Douce Banlieue propose ainsi près de 150 promenades. « Avec un comédien par exemple pour découvrir l’histoire du 7e art sur le territoire, avec les accompagnateurs de l’association Ça se visite ! A la rencontre des gens qui habitent et travaillent dans ces quartiers, avec un habitant le long du marché International de Saint-Denis ou encore en compagnie de guides professionnels à la rencontre de merveilles insoupçonnées telles que la salle des mariages de Bobigny, la cité-jardin de Stains, visites de Belleville … »

Une marche est d’ailleurs prévue le 27 avril prochain sur le thème de la « Révolution de Paris » avec Douce Banlieue :  « Le parcours sera ponctué de visites et rencontres insolites et inattendues :  de la musique avec les artistes de Gare au Théâtre, des histoires avec Accueil Banlieues, une transhumance urbaine avec les moutons de Clinamen, le futur éco-quartier de l'Ile-Saint-Denis avec les architectes de Bellastock, géniaux recycleurs de déchets, une plongée dans les ateliers de la fabrique de culture du 6B, une déambulation sur l'échafaudage de la Fabrique de la Ville avec les archéologues de Saint-Denis, une traversée de l'ancien carmel devenu Musée d'art et d'histoire, une rencontre avec les artisans de Franciade et les histoires de la Basilique des rois de France… »

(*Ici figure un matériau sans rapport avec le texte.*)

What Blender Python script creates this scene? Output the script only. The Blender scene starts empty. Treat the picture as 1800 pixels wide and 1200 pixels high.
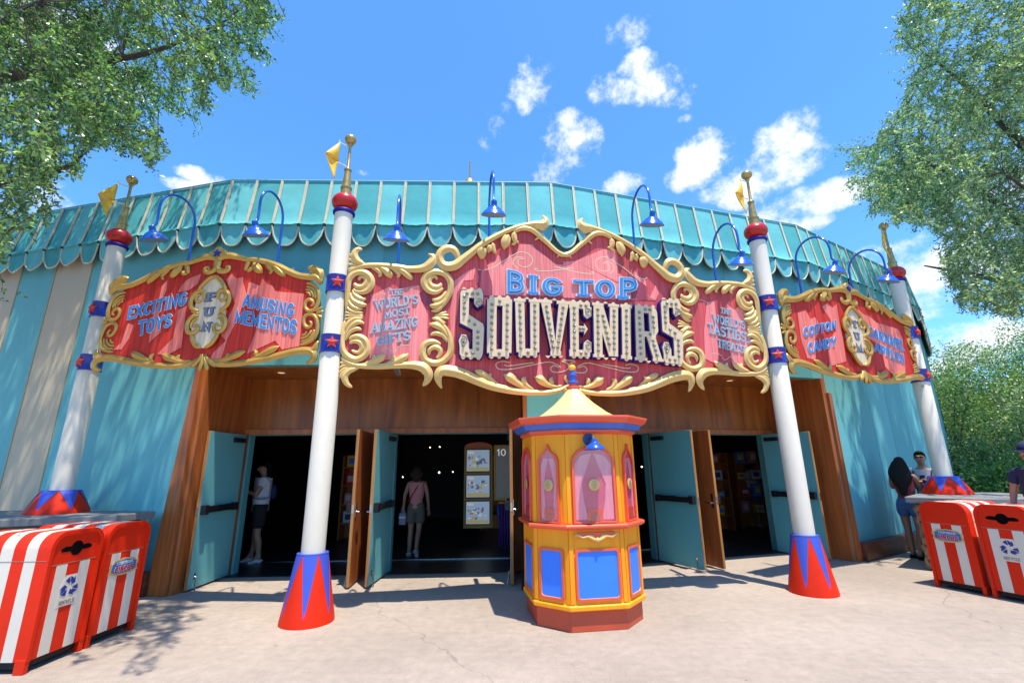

Est-ce que ceux qui ont été dépossédés de leur capitale vont enfin pouvoir reprendre la possession de leur mémoire et de leur propriété intellectuelle et émotionnelle, de ce qui les a constitués en tant que citadins souvent forcés ? 

Nous en sommes encore loin, mais de Londres à Paris, puis dans d’autres villes d’Europe, autres capitales, moyennes ou petites cités régionales, des laboratoires citoyens sont nés. Ils ne demandent qu’à s’étendre.